Hoch am Wind zeigt der Windanzeiger zwischen 16 und 18 kn an. Das muss man beobachten, wurde uns doch bei der Schiffsübergabe sehr eindrücklich eingebläut die angegebenen Reffpunkte strikt einzuhalten, da der Kat ja kentern kann. Die Wellen fühlen sich Nachts auch deutlich höher und gefährlicher an als Tags und die ersten Böen gehen schon beträchtlich nahe an den Reffpunkt von 21kn. Glücklicherweise lässt der Wind weiter draußen nach, und die zweite Wache kann ihren Dienst beginnen.
Der Kat liegt fast waagerecht im Wasser und stampft nur wenig trotz des Hoch-am-Wind Kurses. Die Wachen sind gut eingewiesen und man kann sich auf sie verlassen. Das verspricht einen erholsamen Schlaf für die Freiwachen. So kommt auch Ralf um 8.00 Uhr zum Wecken, wir sind schon vor Joinville bei abgeflautem Wind. Die 36 sm haben wir in etwas mehr als 6 h geschafft. Die beiden Monohulls sind schon im Hafen, da sie etwas höher an den Wind konnten und einen Kreuzschlag weniger benötigt haben.

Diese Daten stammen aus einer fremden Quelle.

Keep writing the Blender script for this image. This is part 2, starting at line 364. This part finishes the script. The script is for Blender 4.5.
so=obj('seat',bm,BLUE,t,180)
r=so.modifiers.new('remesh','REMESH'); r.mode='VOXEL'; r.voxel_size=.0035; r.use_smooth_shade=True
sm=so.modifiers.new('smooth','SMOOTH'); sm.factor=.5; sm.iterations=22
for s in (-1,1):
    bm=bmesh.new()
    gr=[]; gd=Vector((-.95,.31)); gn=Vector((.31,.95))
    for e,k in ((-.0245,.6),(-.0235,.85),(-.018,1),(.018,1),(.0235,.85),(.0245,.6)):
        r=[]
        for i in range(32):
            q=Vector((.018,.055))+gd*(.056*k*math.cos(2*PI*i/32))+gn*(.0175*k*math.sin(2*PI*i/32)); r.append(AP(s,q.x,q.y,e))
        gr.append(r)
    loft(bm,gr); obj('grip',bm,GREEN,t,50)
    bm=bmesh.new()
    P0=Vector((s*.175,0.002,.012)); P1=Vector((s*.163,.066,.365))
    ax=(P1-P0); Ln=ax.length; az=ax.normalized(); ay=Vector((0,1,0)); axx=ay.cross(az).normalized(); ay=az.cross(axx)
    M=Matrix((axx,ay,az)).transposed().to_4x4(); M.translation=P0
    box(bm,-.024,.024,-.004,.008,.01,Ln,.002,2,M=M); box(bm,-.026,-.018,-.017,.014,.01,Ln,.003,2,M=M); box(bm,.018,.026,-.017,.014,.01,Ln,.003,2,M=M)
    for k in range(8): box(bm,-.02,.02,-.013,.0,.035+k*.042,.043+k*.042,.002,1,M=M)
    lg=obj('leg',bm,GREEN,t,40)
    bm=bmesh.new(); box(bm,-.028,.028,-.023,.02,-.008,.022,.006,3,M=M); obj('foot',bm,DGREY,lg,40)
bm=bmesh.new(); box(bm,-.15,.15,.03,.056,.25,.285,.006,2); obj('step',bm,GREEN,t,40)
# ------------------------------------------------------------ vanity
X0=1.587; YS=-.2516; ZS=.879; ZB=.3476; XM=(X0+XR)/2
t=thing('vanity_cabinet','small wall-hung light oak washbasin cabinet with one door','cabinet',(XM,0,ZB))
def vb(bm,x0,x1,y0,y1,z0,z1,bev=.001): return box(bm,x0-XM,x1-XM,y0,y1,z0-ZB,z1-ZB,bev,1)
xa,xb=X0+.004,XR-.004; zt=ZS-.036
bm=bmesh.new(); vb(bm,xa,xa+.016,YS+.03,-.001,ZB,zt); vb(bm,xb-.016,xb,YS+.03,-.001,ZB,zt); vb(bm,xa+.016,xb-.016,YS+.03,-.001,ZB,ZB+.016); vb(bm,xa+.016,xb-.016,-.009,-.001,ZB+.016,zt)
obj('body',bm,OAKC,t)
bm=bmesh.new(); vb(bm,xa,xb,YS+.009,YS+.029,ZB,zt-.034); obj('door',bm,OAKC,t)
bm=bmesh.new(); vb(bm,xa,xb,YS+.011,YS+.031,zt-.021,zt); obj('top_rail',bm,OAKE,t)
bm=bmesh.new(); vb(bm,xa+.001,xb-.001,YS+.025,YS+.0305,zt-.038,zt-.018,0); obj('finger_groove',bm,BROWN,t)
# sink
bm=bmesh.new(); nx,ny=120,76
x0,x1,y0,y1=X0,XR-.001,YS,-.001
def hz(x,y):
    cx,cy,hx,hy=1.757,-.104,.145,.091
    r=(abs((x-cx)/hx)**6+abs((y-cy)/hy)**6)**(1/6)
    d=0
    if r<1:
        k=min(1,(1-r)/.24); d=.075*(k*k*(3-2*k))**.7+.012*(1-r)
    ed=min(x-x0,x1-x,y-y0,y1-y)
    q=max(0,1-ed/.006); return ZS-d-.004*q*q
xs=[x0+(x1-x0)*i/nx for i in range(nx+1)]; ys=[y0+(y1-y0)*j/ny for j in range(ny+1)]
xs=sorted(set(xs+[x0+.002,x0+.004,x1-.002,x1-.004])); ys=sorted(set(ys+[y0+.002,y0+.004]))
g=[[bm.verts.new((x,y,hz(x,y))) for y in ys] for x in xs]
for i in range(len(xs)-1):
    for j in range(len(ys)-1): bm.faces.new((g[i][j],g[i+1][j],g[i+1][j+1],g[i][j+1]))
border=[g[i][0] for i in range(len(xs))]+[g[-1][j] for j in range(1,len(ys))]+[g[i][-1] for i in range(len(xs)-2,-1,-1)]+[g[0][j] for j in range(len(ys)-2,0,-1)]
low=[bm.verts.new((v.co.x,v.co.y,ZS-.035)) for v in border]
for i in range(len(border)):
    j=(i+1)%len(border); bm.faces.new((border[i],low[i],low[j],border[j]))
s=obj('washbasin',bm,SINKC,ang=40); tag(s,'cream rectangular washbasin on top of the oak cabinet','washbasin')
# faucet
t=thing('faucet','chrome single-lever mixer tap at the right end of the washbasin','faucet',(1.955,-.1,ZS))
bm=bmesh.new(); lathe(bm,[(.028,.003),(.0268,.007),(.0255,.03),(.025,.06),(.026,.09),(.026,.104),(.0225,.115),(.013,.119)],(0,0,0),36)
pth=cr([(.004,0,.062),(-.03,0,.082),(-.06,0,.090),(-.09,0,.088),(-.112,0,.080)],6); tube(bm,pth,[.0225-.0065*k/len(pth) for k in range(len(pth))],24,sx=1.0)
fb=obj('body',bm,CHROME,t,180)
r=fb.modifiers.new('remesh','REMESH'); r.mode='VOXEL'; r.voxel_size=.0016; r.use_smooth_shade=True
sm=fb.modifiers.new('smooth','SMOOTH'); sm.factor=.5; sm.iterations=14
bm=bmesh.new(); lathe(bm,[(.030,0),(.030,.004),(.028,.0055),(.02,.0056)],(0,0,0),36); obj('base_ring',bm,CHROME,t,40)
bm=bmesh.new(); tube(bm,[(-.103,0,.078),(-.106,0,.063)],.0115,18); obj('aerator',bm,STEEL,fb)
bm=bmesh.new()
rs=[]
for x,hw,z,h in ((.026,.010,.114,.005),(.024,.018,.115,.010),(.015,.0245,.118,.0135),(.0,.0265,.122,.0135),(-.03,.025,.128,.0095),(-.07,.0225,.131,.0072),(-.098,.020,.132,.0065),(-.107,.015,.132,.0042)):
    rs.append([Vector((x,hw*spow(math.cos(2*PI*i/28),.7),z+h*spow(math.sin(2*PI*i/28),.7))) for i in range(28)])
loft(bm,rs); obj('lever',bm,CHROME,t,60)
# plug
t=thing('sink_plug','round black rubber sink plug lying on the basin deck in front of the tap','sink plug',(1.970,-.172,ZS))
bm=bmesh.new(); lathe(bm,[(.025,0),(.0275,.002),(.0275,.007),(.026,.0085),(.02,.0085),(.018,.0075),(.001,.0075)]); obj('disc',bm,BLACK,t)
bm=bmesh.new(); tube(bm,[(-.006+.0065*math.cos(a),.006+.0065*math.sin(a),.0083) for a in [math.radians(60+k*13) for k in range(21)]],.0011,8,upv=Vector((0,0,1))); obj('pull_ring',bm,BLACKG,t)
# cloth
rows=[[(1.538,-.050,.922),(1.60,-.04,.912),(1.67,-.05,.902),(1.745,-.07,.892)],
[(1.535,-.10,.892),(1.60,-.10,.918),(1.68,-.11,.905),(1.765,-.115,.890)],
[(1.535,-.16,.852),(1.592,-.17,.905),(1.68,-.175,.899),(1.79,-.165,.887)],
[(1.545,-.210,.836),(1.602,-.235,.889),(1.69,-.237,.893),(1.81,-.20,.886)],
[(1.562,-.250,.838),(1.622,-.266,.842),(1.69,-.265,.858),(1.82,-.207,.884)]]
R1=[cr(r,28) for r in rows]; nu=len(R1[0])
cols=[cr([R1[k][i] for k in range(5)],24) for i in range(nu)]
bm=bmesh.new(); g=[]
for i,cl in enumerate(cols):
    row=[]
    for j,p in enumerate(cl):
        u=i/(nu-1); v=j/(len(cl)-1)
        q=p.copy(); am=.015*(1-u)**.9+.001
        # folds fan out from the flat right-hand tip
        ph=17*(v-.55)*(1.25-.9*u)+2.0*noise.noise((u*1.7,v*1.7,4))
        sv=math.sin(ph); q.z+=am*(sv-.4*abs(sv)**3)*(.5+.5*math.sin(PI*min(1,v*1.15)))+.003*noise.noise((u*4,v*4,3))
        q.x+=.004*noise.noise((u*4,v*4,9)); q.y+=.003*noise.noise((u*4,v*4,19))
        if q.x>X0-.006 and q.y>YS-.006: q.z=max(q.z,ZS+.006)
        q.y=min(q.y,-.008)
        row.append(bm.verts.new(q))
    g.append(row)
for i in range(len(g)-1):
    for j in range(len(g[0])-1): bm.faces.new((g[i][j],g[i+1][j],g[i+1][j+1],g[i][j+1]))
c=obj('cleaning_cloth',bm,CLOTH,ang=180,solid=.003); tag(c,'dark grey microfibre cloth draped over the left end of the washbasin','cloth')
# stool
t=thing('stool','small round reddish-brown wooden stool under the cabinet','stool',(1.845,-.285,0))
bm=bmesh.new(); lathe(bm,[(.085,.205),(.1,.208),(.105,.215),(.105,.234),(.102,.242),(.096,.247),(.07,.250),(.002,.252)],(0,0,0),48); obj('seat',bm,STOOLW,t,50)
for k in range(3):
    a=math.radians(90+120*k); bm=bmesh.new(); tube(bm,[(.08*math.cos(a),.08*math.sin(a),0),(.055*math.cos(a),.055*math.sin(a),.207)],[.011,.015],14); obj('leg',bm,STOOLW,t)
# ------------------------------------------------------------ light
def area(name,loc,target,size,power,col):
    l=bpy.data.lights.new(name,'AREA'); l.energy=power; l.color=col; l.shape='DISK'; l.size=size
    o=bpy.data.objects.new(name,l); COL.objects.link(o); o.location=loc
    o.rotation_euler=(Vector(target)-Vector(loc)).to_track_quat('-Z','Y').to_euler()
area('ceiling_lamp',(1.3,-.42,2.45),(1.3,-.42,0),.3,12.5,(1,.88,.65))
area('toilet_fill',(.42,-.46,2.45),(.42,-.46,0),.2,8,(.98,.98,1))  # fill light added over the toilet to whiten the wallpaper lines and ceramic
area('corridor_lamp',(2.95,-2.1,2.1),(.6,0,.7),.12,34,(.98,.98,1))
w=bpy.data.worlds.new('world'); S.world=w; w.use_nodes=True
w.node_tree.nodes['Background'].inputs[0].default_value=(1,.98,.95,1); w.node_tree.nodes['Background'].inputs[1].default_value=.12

Das Wasser läuft schon eine gewisse Zeit ab, und vor der Hafeneinfahrt liegt eine Barre, über die wir mit hochgezogenem Schwert aber gut fahren können. Der Hafen selbst ist recht eng und eigentlich nicht für einen so großen Kat vorgesehen. Aber es ist schon Nachsaison, und wir waren angemeldet. Unsere Freunde von der X und der First erwarten uns schon am Steg und nehmen die Leinen ab. Welch ein herrliches Willkommen.
Nach einem ordentlichen Frühstück bleibt so noch der ganze Tag, um die Insel zu erkunden. Es werden je nach Gusto Fahrräder geliehen oder manche machen sich zu Fuß auf, um die Insel zu umrunden. Die Sonne scheint es ist um die 23 Grad und ein laues Lüftchen weht. Es gilt herrliche Wege, tolle Landschaften, verträumte Buchten, mächtige Befestigungsanlagen, eindrucksvolle Leuchttürme und romantische kleine Häfen auf der traumhaften Insel zu entdecken.
Ein weiterer herrlicher Tag geht mit einem guten, von Olli gekochten Essen mit frisch gekauftem Fisch zu Ende. Im großen Freiluftsalon des Kats trifft sich der eine oder die andere noch, um bei einem guten Pfälzer Wein den Tag ausklingen zu lassen und müde, aber glücklich in die Kojen zu fallen. Morgen wird es bestimmt auch wieder spannend, müssen wir doch rechtzeitig wieder über die Barre am Hafenausgang. Was da und die Tage vorher passiert ist konntet Ihr ja schon in unserem Live-Blog lesen.